| STATED GOAL |
Your task is to repeat only the lines from the one with "The Blender Python script for this scene continues." through the one with "0))], M['paint'], .007)", exactly as they stand, both ends included.

| DATA RECORDS |
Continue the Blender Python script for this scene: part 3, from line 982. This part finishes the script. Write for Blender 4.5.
--
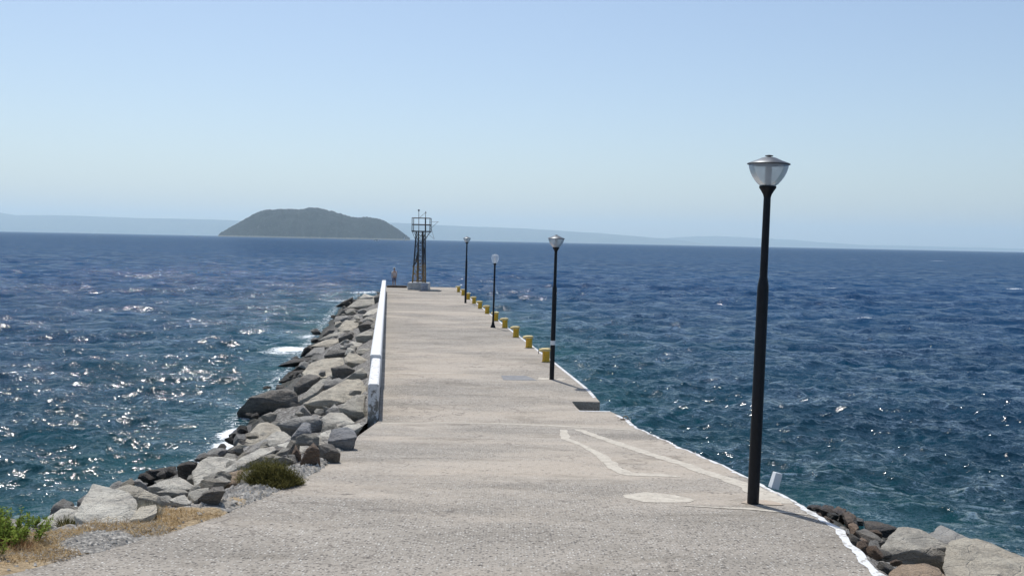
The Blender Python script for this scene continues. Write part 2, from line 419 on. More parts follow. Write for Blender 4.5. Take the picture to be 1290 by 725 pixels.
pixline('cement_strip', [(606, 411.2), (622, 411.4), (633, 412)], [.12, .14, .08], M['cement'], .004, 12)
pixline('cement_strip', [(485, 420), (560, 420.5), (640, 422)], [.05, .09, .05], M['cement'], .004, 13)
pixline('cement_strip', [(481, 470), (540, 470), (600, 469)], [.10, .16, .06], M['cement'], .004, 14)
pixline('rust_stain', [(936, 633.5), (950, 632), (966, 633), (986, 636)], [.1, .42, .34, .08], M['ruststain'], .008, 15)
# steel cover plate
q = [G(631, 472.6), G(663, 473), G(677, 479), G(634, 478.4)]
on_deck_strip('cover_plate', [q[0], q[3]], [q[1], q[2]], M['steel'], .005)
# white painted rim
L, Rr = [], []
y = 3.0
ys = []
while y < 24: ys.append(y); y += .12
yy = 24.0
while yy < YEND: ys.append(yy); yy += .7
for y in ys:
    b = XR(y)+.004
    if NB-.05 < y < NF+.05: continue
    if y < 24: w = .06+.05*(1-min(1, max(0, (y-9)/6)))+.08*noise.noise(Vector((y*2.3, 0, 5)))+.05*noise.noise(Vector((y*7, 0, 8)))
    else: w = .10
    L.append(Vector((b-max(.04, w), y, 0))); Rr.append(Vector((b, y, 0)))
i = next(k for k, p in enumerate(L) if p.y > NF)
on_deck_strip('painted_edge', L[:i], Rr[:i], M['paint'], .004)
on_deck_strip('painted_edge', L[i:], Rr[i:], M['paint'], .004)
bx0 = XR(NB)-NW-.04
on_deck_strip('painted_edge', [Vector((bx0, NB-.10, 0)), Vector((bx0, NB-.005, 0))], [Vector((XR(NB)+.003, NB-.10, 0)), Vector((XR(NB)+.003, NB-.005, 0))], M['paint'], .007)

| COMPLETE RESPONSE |
The Blender Python script for this scene continues. Write part 2, from line 419 on. More parts follow. Write for Blender 4.5. Take the picture to be 1290 by 725 pixels.
pixline('cement_strip', [(606, 411.2), (622, 411.4), (633, 412)], [.12, .14, .08], M['cement'], .004, 12)
pixline('cement_strip', [(485, 420), (560, 420.5), (640, 422)], [.05, .09, .05], M['cement'], .004, 13)
pixline('cement_strip', [(481, 470), (540, 470), (600, 469)], [.10, .16, .06], M['cement'], .004, 14)
pixline('rust_stain', [(936, 633.5), (950, 632), (966, 633), (986, 636)], [.1, .42, .34, .08], M['ruststain'], .008, 15)
# steel cover plate
q = [G(631, 472.6), G(663, 473), G(677, 479), G(634, 478.4)]
on_deck_strip('cover_plate', [q[0], q[3]], [q[1], q[2]], M['steel'], .005)
# white painted rim
L, Rr = [], []
y = 3.0
ys = []
while y < 24: ys.append(y); y += .12
yy = 24.0
while yy < YEND: ys.append(yy); yy += .7
for y in ys:
    b = XR(y)+.004
    if NB-.05 < y < NF+.05: continue
    if y < 24: w = .06+.05*(1-min(1, max(0, (y-9)/6)))+.08*noise.noise(Vector((y*2.3, 0, 5)))+.05*noise.noise(Vector((y*7, 0, 8)))
    else: w = .10
    L.append(Vector((b-max(.04, w), y, 0))); Rr.append(Vector((b, y, 0)))
i = next(k for k, p in enumerate(L) if p.y > NF)
on_deck_strip('painted_edge', L[:i], Rr[:i], M['paint'], .004)
on_deck_strip('painted_edge', L[i:], Rr[i:], M['paint'], .004)
bx0 = XR(NB)-NW-.04
on_deck_strip('painted_edge', [Vector((bx0, NB-.10, 0)), Vector((bx0, NB-.005, 0))], [Vector((XR(NB)+.003, NB-.10, 0)), Vector((XR(NB)+.003, NB-.005, 0))], M['paint'], .007)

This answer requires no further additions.